Sans doute cette rencontre entre mouvement syndical et mouvement coopératif n’est-elle pas complètement exceptionnelle. On peut par exemple reprendre l’exemple du bâtiment. A Lyon toujours, la ligue d’action du bâtiment puis sa suite, le cartel autonome du bâtiment était étroitement lié à une importante coopérative de production cette fois, qui s’appellait L’Avenir et où l’on retrouvait indifféremment, suivant les moments et les aléas de la lutte ouvrière, les mêmes militants que dans les différents syndicats. La rencontre entre les deux branches du mouvement ouvrier, sa branche économique et sa branche sociale, cette rencontre a donc bien eu lieu, mais ponctuellement ou conjoncturellement. Comment expliquer qu’elle n’ait pas revêtu une dimension plus explicite et systématique ? Comment expliquer qu’il n’en soit pas question dans la charte d’Amiens par exemple ? A mon avis ces questions mériteraient d’être d’avantage explorées. Pas seulement du point de vue de l’histoire, mais du point de vue de l’émancipation qui nous réunit ces deux jours.
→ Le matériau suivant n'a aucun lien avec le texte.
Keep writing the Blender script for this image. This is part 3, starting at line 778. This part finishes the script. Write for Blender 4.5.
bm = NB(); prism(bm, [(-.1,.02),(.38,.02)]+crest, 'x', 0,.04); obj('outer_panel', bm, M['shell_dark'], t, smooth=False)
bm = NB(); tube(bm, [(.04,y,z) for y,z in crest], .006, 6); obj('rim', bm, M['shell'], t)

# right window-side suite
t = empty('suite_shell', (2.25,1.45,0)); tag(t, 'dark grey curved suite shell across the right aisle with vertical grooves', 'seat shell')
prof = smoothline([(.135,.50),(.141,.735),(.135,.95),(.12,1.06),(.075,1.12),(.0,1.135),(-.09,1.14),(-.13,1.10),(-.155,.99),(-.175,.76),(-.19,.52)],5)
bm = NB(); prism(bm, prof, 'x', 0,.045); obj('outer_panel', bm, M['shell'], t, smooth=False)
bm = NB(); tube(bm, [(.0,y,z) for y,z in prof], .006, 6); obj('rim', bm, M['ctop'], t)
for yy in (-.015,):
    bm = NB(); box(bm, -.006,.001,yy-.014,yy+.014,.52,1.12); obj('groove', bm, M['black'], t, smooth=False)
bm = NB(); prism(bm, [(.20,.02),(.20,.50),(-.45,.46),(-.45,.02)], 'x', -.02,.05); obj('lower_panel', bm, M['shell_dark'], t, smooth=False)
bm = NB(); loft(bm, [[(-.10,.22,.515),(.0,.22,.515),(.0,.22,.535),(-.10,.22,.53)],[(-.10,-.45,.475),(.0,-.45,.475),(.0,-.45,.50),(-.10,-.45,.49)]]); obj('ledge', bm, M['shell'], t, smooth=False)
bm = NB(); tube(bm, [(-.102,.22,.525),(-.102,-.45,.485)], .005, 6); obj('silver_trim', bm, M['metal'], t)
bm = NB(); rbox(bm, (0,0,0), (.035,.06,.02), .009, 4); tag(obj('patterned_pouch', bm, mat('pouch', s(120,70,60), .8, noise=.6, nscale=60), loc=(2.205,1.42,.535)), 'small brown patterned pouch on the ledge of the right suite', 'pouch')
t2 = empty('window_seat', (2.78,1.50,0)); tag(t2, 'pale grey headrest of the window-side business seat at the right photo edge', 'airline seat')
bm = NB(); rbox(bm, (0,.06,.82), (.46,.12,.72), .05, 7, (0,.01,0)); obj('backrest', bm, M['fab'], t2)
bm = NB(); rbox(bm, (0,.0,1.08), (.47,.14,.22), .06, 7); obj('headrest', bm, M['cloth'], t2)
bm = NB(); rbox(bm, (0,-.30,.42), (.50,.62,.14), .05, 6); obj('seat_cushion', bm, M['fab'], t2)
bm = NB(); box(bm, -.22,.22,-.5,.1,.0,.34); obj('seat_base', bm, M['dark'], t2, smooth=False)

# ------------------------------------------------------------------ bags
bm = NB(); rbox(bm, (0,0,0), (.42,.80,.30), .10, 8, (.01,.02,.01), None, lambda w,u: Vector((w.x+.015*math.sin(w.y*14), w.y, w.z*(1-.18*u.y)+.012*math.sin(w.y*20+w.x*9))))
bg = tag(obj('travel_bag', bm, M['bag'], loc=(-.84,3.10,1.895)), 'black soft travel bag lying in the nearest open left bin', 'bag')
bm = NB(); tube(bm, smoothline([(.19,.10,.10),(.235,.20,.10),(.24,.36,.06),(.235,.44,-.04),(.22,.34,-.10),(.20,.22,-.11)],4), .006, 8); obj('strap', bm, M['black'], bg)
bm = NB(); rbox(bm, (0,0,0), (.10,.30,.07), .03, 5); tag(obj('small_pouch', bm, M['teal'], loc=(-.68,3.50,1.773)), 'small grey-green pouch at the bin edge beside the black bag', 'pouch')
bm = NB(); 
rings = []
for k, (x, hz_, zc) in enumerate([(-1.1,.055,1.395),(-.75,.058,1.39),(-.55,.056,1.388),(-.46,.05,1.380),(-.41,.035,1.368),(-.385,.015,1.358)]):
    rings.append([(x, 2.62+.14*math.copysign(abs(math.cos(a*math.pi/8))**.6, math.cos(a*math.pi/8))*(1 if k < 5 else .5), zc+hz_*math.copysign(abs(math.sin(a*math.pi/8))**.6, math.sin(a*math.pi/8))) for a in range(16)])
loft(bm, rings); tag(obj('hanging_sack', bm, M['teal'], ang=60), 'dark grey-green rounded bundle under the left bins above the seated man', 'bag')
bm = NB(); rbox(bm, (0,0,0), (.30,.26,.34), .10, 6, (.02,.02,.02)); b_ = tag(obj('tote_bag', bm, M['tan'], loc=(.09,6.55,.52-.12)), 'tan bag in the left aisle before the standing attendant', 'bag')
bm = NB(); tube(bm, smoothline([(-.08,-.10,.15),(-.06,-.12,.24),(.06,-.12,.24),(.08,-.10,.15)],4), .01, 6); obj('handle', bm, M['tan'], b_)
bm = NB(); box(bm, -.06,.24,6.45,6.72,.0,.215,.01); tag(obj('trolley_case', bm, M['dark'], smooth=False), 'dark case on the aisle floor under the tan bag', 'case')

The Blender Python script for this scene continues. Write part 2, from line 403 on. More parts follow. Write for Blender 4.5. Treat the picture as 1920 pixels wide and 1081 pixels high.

En effet in ignore trop souvent l’importance, en France tout du moins, du mouvement coopératif, un mouvement très puissant, souvent présent dans la moindre bourgade, un mouvement qui en s’associant avec l’action syndicale aurait sans aucun doute contribué à résoudre la difficulté que rencontrait le syndicalisme révolutionnaire et ainsi, d’une autre façon, donné corps à la rencontre entre ce syndicalisme et la pensée de Proudhon.

Daniel Colson

[1] Cette reconnaissance, directe ou indirecte, n’a pas, à ma connaissance, était étudiée de façon systématique. Pour Fernand Pelloutier, voir le livre de J. Julliard, Fernand Pelloutier et les origines du syndicalisme d’action directe, Seuil, 1971.

[2] Voir principalement l’ensemble du chapitre XIII.